[Scene script records]
......

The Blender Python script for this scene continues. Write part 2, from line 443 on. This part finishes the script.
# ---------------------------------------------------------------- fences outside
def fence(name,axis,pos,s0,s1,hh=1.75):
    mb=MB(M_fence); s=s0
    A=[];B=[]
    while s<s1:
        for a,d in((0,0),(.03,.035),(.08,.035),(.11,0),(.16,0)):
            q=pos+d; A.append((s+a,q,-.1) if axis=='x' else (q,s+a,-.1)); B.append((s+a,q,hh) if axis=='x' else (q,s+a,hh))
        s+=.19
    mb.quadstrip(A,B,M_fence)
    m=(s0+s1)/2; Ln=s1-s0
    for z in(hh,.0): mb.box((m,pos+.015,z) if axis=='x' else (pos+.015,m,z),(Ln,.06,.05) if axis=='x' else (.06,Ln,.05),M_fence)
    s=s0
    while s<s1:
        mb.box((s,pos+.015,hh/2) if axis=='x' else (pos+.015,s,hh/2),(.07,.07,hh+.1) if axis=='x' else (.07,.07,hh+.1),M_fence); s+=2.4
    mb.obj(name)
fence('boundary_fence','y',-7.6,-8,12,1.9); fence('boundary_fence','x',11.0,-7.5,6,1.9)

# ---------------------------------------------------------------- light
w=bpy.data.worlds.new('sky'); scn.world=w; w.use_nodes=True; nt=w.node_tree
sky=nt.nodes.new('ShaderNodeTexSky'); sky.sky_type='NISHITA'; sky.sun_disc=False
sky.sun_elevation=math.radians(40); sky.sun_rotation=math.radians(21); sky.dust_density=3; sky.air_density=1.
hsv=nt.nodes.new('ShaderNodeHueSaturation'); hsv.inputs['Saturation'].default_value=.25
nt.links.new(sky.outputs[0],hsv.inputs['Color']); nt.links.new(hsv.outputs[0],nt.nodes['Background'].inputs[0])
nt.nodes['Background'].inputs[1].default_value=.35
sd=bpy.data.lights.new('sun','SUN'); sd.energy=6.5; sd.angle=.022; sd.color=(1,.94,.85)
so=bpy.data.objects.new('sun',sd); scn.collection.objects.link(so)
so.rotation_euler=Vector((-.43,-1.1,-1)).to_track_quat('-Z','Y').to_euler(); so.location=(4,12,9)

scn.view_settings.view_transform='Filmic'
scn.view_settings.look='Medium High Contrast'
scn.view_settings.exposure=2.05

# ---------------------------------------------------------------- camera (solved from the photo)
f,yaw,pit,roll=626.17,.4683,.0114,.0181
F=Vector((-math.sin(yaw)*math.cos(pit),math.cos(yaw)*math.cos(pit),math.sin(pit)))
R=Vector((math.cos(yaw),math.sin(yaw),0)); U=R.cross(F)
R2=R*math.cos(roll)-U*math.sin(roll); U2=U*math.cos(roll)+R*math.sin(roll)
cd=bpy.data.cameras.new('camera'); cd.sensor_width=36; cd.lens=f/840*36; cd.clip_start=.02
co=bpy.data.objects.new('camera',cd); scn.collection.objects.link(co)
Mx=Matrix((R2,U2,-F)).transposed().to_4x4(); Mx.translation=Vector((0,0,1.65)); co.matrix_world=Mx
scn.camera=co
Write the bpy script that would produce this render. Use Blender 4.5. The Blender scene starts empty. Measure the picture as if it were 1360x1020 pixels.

......

• _Requirements_: Return exactly the lines from the beginning of the data above through the one containing "scn.view_settings.exposure=2.05", please. Include both end lines and add nothing else.

• _Completed exercise_:
The Blender Python script for this scene continues. Write part 2, from line 443 on. This part finishes the script.
# ---------------------------------------------------------------- fences outside
def fence(name,axis,pos,s0,s1,hh=1.75):
    mb=MB(M_fence); s=s0
    A=[];B=[]
    while s<s1:
        for a,d in((0,0),(.03,.035),(.08,.035),(.11,0),(.16,0)):
            q=pos+d; A.append((s+a,q,-.1) if axis=='x' else (q,s+a,-.1)); B.append((s+a,q,hh) if axis=='x' else (q,s+a,hh))
        s+=.19
    mb.quadstrip(A,B,M_fence)
    m=(s0+s1)/2; Ln=s1-s0
    for z in(hh,.0): mb.box((m,pos+.015,z) if axis=='x' else (pos+.015,m,z),(Ln,.06,.05) if axis=='x' else (.06,Ln,.05),M_fence)
    s=s0
    while s<s1:
        mb.box((s,pos+.015,hh/2) if axis=='x' else (pos+.015,s,hh/2),(.07,.07,hh+.1) if axis=='x' else (.07,.07,hh+.1),M_fence); s+=2.4
    mb.obj(name)
fence('boundary_fence','y',-7.6,-8,12,1.9); fence('boundary_fence','x',11.0,-7.5,6,1.9)

# ---------------------------------------------------------------- light
w=bpy.data.worlds.new('sky'); scn.world=w; w.use_nodes=True; nt=w.node_tree
sky=nt.nodes.new('ShaderNodeTexSky'); sky.sky_type='NISHITA'; sky.sun_disc=False
sky.sun_elevation=math.radians(40); sky.sun_rotation=math.radians(21); sky.dust_density=3; sky.air_density=1.
hsv=nt.nodes.new('ShaderNodeHueSaturation'); hsv.inputs['Saturation'].default_value=.25
nt.links.new(sky.outputs[0],hsv.inputs['Color']); nt.links.new(hsv.outputs[0],nt.nodes['Background'].inputs[0])
nt.nodes['Background'].inputs[1].default_value=.35
sd=bpy.data.lights.new('sun','SUN'); sd.energy=6.5; sd.angle=.022; sd.color=(1,.94,.85)
so=bpy.data.objects.new('sun',sd); scn.collection.objects.link(so)
so.rotation_euler=Vector((-.43,-1.1,-1)).to_track_quat('-Z','Y').to_euler(); so.location=(4,12,9)

scn.view_settings.view_transform='Filmic'
scn.view_settings.look='Medium High Contrast'
scn.view_settings.exposure=2.05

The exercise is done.